WHAT THE TASK REQUIRES: Reproduce exactly the lines from the one containing "Write part 2" through the last line of the records below, both included, and nothing else.

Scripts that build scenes
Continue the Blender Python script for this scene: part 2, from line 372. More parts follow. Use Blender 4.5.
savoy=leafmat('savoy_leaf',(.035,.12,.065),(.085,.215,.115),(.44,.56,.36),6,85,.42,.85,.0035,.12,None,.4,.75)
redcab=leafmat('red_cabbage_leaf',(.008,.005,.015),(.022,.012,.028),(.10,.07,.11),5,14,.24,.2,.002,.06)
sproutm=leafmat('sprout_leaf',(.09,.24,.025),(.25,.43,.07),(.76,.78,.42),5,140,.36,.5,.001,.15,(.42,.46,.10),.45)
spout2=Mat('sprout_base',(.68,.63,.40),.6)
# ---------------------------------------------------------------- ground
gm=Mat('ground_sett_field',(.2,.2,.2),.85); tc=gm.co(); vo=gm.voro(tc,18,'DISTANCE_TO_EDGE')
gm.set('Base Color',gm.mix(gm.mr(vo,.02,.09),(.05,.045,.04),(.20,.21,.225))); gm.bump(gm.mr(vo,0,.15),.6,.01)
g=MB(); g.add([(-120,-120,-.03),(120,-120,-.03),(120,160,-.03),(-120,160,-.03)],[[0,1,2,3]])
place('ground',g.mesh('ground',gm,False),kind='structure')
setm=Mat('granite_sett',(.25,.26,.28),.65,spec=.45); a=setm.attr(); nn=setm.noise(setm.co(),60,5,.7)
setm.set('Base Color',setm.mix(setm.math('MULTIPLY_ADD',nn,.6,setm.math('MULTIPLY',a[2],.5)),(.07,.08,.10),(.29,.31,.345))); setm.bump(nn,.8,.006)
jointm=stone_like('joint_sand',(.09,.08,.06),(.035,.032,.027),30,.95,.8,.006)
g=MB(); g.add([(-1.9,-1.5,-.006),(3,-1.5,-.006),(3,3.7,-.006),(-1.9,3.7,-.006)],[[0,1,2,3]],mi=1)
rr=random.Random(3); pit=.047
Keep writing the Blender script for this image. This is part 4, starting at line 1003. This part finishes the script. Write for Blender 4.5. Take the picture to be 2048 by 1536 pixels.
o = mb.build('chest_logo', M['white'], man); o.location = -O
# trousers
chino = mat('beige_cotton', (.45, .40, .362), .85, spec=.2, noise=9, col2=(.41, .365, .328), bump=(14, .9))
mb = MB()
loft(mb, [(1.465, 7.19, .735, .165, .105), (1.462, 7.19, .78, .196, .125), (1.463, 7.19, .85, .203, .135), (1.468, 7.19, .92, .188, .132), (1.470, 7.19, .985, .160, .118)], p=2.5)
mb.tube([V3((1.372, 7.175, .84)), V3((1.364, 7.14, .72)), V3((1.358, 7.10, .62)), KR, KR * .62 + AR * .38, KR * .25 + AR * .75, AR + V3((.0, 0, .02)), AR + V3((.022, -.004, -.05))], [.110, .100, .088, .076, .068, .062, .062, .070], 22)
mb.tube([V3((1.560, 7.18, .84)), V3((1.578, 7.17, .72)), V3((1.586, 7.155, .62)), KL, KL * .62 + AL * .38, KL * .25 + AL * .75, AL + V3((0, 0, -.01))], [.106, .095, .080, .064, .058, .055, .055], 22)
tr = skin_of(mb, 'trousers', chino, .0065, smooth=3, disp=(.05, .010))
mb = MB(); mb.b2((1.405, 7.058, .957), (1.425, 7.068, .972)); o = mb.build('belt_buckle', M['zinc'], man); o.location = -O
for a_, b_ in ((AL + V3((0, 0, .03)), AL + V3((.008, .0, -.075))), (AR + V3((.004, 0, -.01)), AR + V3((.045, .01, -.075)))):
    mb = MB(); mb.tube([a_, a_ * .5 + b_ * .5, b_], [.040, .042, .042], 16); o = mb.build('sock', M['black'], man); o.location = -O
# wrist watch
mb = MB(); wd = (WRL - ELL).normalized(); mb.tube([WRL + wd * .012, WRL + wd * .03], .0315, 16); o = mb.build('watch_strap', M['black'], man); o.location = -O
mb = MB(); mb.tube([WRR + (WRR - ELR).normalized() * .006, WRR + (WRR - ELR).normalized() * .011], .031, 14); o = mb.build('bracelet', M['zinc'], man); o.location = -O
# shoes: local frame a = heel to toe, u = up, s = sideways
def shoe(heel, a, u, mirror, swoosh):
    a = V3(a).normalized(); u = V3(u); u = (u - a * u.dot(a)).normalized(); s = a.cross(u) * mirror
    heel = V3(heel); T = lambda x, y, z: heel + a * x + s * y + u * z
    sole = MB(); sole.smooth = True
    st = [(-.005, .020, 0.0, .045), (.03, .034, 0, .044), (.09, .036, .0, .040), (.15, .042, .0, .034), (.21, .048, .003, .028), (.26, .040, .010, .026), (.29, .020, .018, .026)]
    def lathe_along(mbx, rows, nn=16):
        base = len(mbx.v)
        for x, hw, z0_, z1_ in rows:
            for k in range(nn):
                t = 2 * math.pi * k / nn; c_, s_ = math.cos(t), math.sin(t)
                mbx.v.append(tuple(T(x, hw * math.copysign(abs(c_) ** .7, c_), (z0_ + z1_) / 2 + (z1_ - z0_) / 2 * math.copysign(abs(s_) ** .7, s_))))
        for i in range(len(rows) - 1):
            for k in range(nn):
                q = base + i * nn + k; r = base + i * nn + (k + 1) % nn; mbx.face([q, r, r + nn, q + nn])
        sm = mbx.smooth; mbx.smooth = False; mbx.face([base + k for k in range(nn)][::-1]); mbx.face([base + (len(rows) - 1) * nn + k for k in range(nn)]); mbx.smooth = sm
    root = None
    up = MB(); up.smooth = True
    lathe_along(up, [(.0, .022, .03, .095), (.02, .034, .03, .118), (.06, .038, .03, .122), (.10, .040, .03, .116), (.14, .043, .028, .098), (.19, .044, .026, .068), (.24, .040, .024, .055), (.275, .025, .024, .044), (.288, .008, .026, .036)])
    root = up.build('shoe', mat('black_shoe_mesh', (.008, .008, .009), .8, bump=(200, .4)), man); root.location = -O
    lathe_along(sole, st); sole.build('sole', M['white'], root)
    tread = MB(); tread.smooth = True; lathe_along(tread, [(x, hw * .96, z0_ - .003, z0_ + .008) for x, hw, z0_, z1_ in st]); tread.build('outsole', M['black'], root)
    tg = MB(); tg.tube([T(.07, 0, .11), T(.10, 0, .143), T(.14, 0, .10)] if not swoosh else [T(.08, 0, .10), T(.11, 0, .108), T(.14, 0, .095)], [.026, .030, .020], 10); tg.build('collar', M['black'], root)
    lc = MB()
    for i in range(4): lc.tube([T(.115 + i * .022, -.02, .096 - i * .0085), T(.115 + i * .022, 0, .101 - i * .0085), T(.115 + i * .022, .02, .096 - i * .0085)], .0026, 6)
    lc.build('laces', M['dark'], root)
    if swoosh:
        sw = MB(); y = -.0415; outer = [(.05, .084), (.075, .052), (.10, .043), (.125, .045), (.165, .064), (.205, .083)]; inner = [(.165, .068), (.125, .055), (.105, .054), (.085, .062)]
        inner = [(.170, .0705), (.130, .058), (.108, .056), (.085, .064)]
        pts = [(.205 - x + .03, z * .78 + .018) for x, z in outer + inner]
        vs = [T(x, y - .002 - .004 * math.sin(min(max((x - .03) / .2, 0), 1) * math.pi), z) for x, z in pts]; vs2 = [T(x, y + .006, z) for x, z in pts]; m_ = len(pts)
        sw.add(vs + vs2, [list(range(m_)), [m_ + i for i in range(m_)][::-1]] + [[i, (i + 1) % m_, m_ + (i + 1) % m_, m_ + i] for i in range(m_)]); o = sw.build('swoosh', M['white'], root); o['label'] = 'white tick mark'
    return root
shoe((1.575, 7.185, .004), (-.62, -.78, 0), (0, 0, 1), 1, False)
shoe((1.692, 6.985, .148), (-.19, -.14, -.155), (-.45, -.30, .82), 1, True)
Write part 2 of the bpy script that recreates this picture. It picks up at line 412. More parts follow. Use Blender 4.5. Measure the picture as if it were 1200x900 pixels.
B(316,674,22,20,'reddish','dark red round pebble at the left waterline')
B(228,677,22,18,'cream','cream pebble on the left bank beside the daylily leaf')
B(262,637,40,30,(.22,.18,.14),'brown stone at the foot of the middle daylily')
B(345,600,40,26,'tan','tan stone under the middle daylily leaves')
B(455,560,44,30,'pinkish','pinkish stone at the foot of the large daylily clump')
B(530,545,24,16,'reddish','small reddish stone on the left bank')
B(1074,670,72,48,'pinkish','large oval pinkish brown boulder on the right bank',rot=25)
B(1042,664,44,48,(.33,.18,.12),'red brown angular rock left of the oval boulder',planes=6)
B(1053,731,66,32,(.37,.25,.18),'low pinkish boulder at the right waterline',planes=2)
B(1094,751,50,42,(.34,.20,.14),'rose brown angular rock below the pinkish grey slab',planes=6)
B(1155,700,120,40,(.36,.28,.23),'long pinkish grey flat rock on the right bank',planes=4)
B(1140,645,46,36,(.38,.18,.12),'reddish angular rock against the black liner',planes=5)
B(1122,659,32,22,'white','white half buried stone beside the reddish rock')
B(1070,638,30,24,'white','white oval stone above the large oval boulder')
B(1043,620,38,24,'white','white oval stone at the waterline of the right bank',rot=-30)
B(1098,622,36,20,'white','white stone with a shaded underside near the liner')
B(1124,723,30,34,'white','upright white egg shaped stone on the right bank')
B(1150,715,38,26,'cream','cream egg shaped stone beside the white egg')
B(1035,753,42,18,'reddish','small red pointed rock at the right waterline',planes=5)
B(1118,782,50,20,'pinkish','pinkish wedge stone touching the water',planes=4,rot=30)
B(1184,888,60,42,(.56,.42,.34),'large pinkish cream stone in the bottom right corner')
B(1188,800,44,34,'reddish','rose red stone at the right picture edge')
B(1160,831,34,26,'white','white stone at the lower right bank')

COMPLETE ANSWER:
Write part 2 of the bpy script that recreates this picture. It picks up at line 412. More parts follow. Use Blender 4.5. Measure the picture as if it were 1200x900 pixels.
B(316,674,22,20,'reddish','dark red round pebble at the left waterline')
B(228,677,22,18,'cream','cream pebble on the left bank beside the daylily leaf')
B(262,637,40,30,(.22,.18,.14),'brown stone at the foot of the middle daylily')
B(345,600,40,26,'tan','tan stone under the middle daylily leaves')
B(455,560,44,30,'pinkish','pinkish stone at the foot of the large daylily clump')
B(530,545,24,16,'reddish','small reddish stone on the left bank')
B(1074,670,72,48,'pinkish','large oval pinkish brown boulder on the right bank',rot=25)
B(1042,664,44,48,(.33,.18,.12),'red brown angular rock left of the oval boulder',planes=6)
B(1053,731,66,32,(.37,.25,.18),'low pinkish boulder at the right waterline',planes=2)
B(1094,751,50,42,(.34,.20,.14),'rose brown angular rock below the pinkish grey slab',planes=6)
B(1155,700,120,40,(.36,.28,.23),'long pinkish grey flat rock on the right bank',planes=4)
B(1140,645,46,36,(.38,.18,.12),'reddish angular rock against the black liner',planes=5)
B(1122,659,32,22,'white','white half buried stone beside the reddish rock')
B(1070,638,30,24,'white','white oval stone above the large oval boulder')
B(1043,620,38,24,'white','white oval stone at the waterline of the right bank',rot=-30)
B(1098,622,36,20,'white','white stone with a shaded underside near the liner')
B(1124,723,30,34,'white','upright white egg shaped stone on the right bank')
B(1150,715,38,26,'cream','cream egg shaped stone beside the white egg')
B(1035,753,42,18,'reddish','small red pointed rock at the right waterline',planes=5)
B(1118,782,50,20,'pinkish','pinkish wedge stone touching the water',planes=4,rot=30)
B(1184,888,60,42,(.56,.42,.34),'large pinkish cream stone in the bottom right corner')
B(1188,800,44,34,'reddish','rose red stone at the right picture edge')
B(1160,831,34,26,'white','white stone at the lower right bank')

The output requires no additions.